What to do:
Copy each line below in which the word "Blender" occurs.

Listed records:
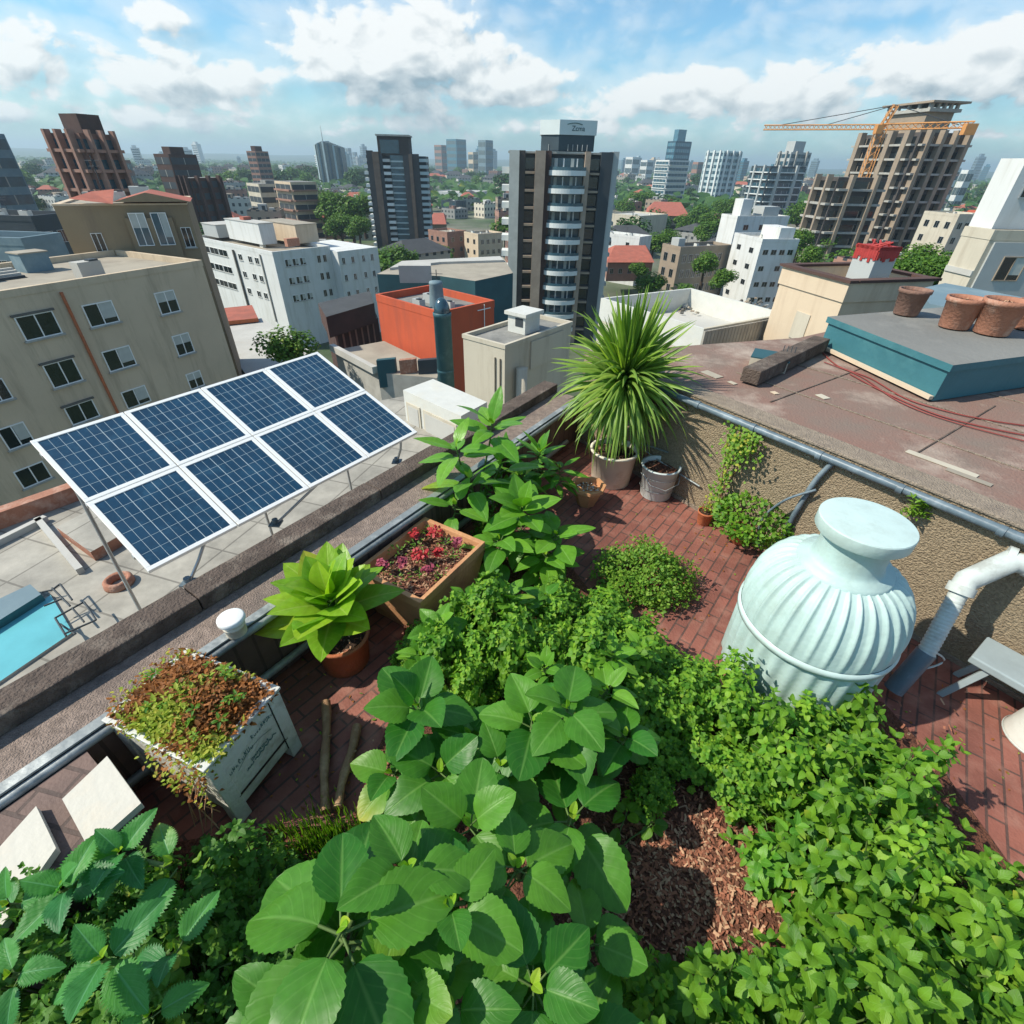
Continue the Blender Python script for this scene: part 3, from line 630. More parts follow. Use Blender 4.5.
def tank():
    c = at(783, 676, 0); print('tank', c)
    t = empty('storage_tank', c, 'mint green ribbed storage tank with a domed shoulder and a wide flat lid', 'tank')
    zcap = zfor(c[0], c[1], 521); print('cap z', zcap)
    ztop = 1.30
    k = zcap/1.34; R = .395
    n = 28*10
    pr = [(.0, 0.02), (R*.93, .02), (R*.95, .05, .0), (R*.985, .10, .022), (R*.99, .52*k, .022), (R*.99, .56*k, .0)]
    b = MB(); b.lathe(pr, 'mint', n, nrib=28); b.build('lower_body', t)
    pr = [(R*.99, .56*k), (R*1.035, .565*k), (R*1.04, .60*k), (R*1.01, .61*k)]
    b = MB(); b.lathe(pr, 'mint_light', 96); b.build('rim_band', t)
    dome = [(R*1.0, .605*k, .0)]
    for i in range(0, 15):
        a = math.radians(2+84*i/14); r = .150+(R*1.0-.150)*math.cos(a)**.85; z = (.61+.43*math.sin(a))*k
        amp = .030*math.sin(PI*min(1, (i+.8)/14))**.5; dome.append((r, z, amp))
    b = MB(); nd = 32*9; vs = []; fs = []
    for (r, z, a_) in dome:
        for q in range(nd):
            th = 2*PI*q/nd; w = max(0, math.cos(th*32))**1.6; vs.append(((r+a_*.55*w)*math.cos(th), (r+a_*.55*w)*math.sin(th), z+a_*.5*w))
    for i in range(len(dome)-1):
        for q in range(nd): fs.append((i*nd+q, i*nd+(q+1) % nd, (i+1)*nd+(q+1) % nd, (i+1)*nd+q))
    b.add(vs, fs, 'mint', True); b.build('dome', t)
    zd = dome[-1][1]; rd = dome[-1][0]
    b = MB()
    for (q, zz) in ((.985, .685), (.93, .79), (.80, .875)): b.lathe([(R*q+.006, zz*k), (R*q+.011, zz*k+.005), (R*q+.004, zz*k+.010)], 'mint', 96)
    b = MB(); b.lathe([(rd+.05, zd-.012), (rd+.045, zd+.012), (rd+.004, zd+.016), (.168, zd+.035), (.160, zd+.06), (.157, zcap-.12), (.168, zcap-.073)], 'mint', 64); b.build('neck', t)
    b = MB(); Rc = .212; b.lathe([(0, zcap-.072), (Rc*.97, zcap-.072)], 'mint_light', 72); b.lathe([(Rc*.97, zcap-.072), (Rc, zcap-.064), (Rc, zcap-.006)], 'mint_light', 72); b.lathe([(Rc, zcap-.006), (Rc*.985, zcap)], 'mint_light', 72); b.lathe([(Rc*.985, zcap), (Rc*.7, zcap+.006), (0, zcap+.009)], 'mint_light', 72); b.build('lid', t)
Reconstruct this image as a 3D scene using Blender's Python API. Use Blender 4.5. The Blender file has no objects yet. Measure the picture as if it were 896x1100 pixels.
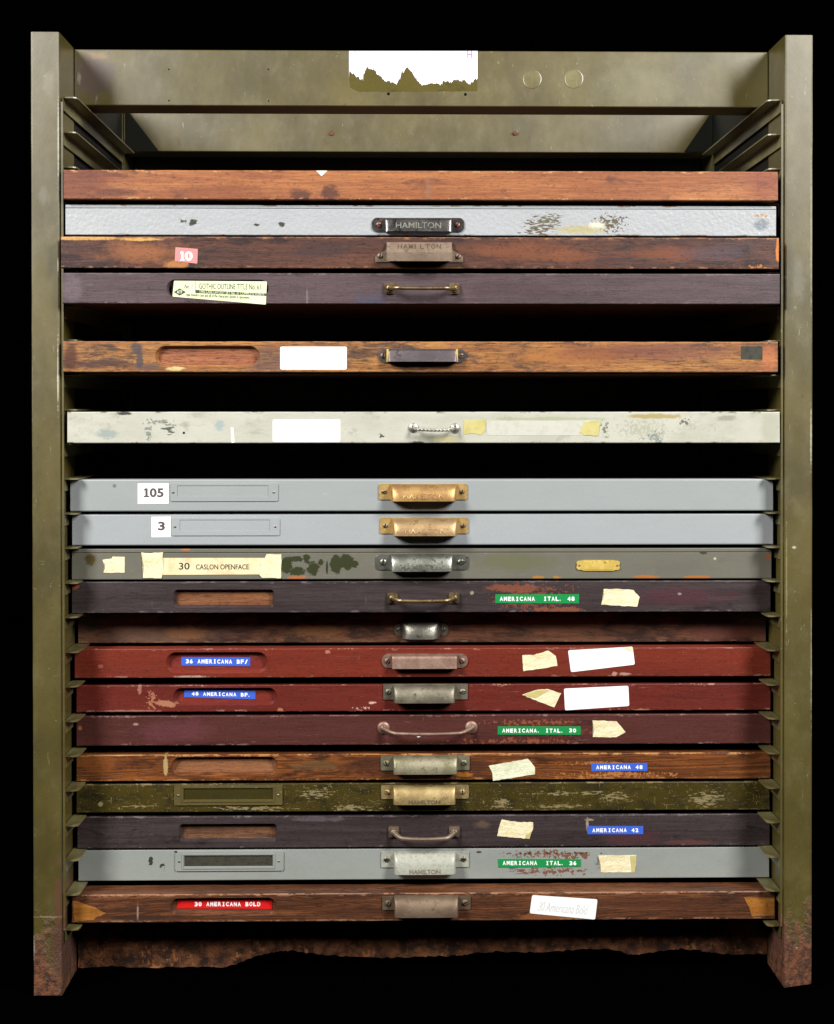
import bpy, bmesh, math, random
from mathutils import Vector, noise as mnoise
random.seed(7)
S = bpy.context.scene
COL = S.collection
MM = 0.001
D = 1500.0                      # camera distance in mm; at that distance 1 px of the photo is 1 mm
EYE = 628.0                     # eye height above the floor (mm)
YAW = math.radians(0.9)
OX = 2.0
CY, SY = math.cos(YAW), math.sin(YAW)

def P(px, py, Y):
    """photo pixel -> (x, z) in the cabinet frame on the plane y = Y (mm, z from the floor)"""
    dx = (px-453)/1000.0; dz = (440-py)/1000.0
    # ray: (t*dx, -D + t*1.5, EYE + t*dz) ; t in mm*1000/1.5 ...
    # local y = -(wx-OX)*SY + wy*CY = Y
    # wx = dx*k, wy = -D + 1.5*k, wz = EYE + dz*k
    k = (Y - OX*SY + D*CY)/(1.5*CY - dx*SY)
    wx = dx*k; wy = -D+1.5*k; wz = EYE+dz*k
    return ((wx-OX)*CY + wy*SY, wz)

def place(o, x, y, z):
    o.location = ((x*CY - y*SY + OX)*MM, (x*SY + y*CY)*MM, z*MM)
    o.rotation_euler = (0, 0, YAW)

# ------------------------------------------------------------------ materials
def hexc(h, k=0.72):
    h = h.lstrip('#')
    out = []
    for i in (0, 2, 4):
        c = int(h[i:i+2], 16)/255.0
        c = c/12.92 if c <= 0.04045 else ((c+0.055)/1.055)**2.4
        out.append(c*k)
    return (out[0], out[1], out[2], 1.0)

class G:
    """small helper that writes shader nodes"""
    def __init__(self, name):
        m = bpy.data.materials.new(name); m.use_nodes = True
        self.m = m; self.t = m.node_tree
        self.b = self.t.nodes['Principled BSDF']
        self.co = self.t.nodes.new('ShaderNodeTexCoord').outputs['Object']
        sp = self.t.nodes.new('ShaderNodeSeparateXYZ'); self.link(self.co, sp.inputs[0])
        self.x, self.y, self.z = sp.outputs
        self.seed = random.uniform(0, 50)
    def link(self, a, b): self.t.links.new(a, b)
    def put(self, v, inp):
        if hasattr(v, 'links'): self.link(v, inp)
        else: inp.default_value = v
    def math(self, op, a, b=None, c=None, clamp=False):
        n = self.t.nodes.new('ShaderNodeMath'); n.operation = op; n.use_clamp = clamp
        self.put(a, n.inputs[0])
        if b is not None: self.put(b, n.inputs[1])
        if c is not None: self.put(c, n.inputs[2])
        return n.outputs[0]
    def noise(self, sc, detail=4, rough=0.55, dist=0.0, seed=None):
        if not isinstance(sc, tuple): sc = (sc, sc, sc)
        self.seed += 3.17
        sd = self.seed if seed is None else seed
        v = self.t.nodes.new('ShaderNodeVectorMath'); v.operation = 'MULTIPLY_ADD'
        self.link(self.co, v.inputs[0]); v.inputs[1].default_value = sc
        v.inputs[2].default_value = (sd, sd*1.3, sd*0.7)
        n = self.t.nodes.new('ShaderNodeTexNoise'); self.link(v.outputs[0], n.inputs['Vector'])
        n.inputs['Scale'].default_value = 1; n.inputs['Detail'].default_value = detail
        n.inputs['Roughness'].default_value = rough; n.inputs['Distortion'].default_value = dist
        return n.outputs['Fac']
    def voro(self, sc, feature='F1'):
        self.seed += 2.3
        v = self.t.nodes.new('ShaderNodeVectorMath'); v.operation = 'MULTIPLY_ADD'
        self.link(self.co, v.inputs[0]); v.inputs[1].default_value = sc
        v.inputs[2].default_value = (self.seed,)*3
        n = self.t.nodes.new('ShaderNodeTexVoronoi'); n.feature = feature
        self.link(v.outputs[0], n.inputs['Vector']); n.inputs['Scale'].default_value = 1
        return n.outputs['Distance']
    def rmp(self, v, a, b, smooth=True):
        n = self.t.nodes.new('ShaderNodeMapRange'); n.clamp = True
        if smooth: n.interpolation_type = 'SMOOTHSTEP'
        self.put(v, n.inputs[0])
        if a > b:
            n.inputs[1].default_value = b; n.inputs[2].default_value = a
            n.inputs[3].default_value = 1; n.inputs[4].default_value = 0
        else:
            n.inputs[1].default_value = a; n.inputs[2].default_value = b
        return n.outputs[0]
    def mix(self, f, a, b):
        n = self.t.nodes.new('ShaderNodeMix'); n.data_type = 'RGBA'
        self.put(f, n.inputs[0]); self.put(a, n.inputs[6]); self.put(b, n.inputs[7])
        return n.outputs[2]
    def mul(self, a, b): return self.math('MULTIPLY', a, b)
    def add(self, a, b): return self.math('ADD', a, b)
    def mx(self, a, b): return self.math('MAXIMUM', a, b)
    def ell(self, cx, cz, rx, rz, k=0.8, ns=150.0, soft=0.25):
        """ragged elliptical patch, centre and radii in metres"""
        dx = self.math('DIVIDE', self.math('SUBTRACT', self.x, cx), rx)
        dz = self.math('DIVIDE', self.math('SUBTRACT', self.z, cz), rz)
        d = self.math('SQRT', self.add(self.mul(dx, dx), self.mul(dz, dz)))
        if k >= 1.3:
            q = 1.0 if k < 1.9 else 0.5
            n = self.noise((300*q, 300, 330 if q == 1 else 560), 6, 0.62, 0.0)
            return self.rmp(self.math('SUBTRACT', n, self.mul(self.math('POWER', d, 1.5), 0.10)), 0.448, 0.465)
        ns = max(ns, 1.1/math.sqrt(rx*rz))
        n = self.noise((ns*0.7, ns, ns), 8, 0.74)
        k = min(k*1.15, 2.6)
        d = self.add(d, self.mul(self.math('SUBTRACT', n, 0.5), k*2.4))
        return self.rmp(d, 1+soft, 1-soft)
    def bump(self, h, dist, strength=1.0):
        n = self.t.nodes.new('ShaderNodeBump'); n.inputs['Strength'].default_value = strength
        n.inputs['Distance'].default_value = dist
        self.put(h, n.inputs['Height'])
        prev = self.b.inputs['Normal']
        if prev.links: self.link(prev.links[0].from_socket, n.inputs['Normal'])
        self.link(n.outputs[0], self.b.inputs['Normal'])
    def done(self, color, rough=0.5, metal=0.0, spec=0.5, coat=0.0):
        self.put(color, self.b.inputs['Base Color']); self.put(rough, self.b.inputs['Roughness'])
        self.put(metal, self.b.inputs['Metallic'])
        self.b.inputs['Specular IOR Level'].default_value = spec
        if coat:
            self.b.inputs['Coat Weight'].default_value = coat
            self.b.inputs['Coat Roughness'].default_value = 0.25
        return self.m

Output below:
Continue the Blender Python script for this scene: part 3, from line 630. More parts follow. Use Blender 4.5.
Reconstruct this image as a 3D scene using Blender's Python API. Use Blender 4.5. The Blender file has no objects yet. Measure the picture as if it were 896x1100 pixels.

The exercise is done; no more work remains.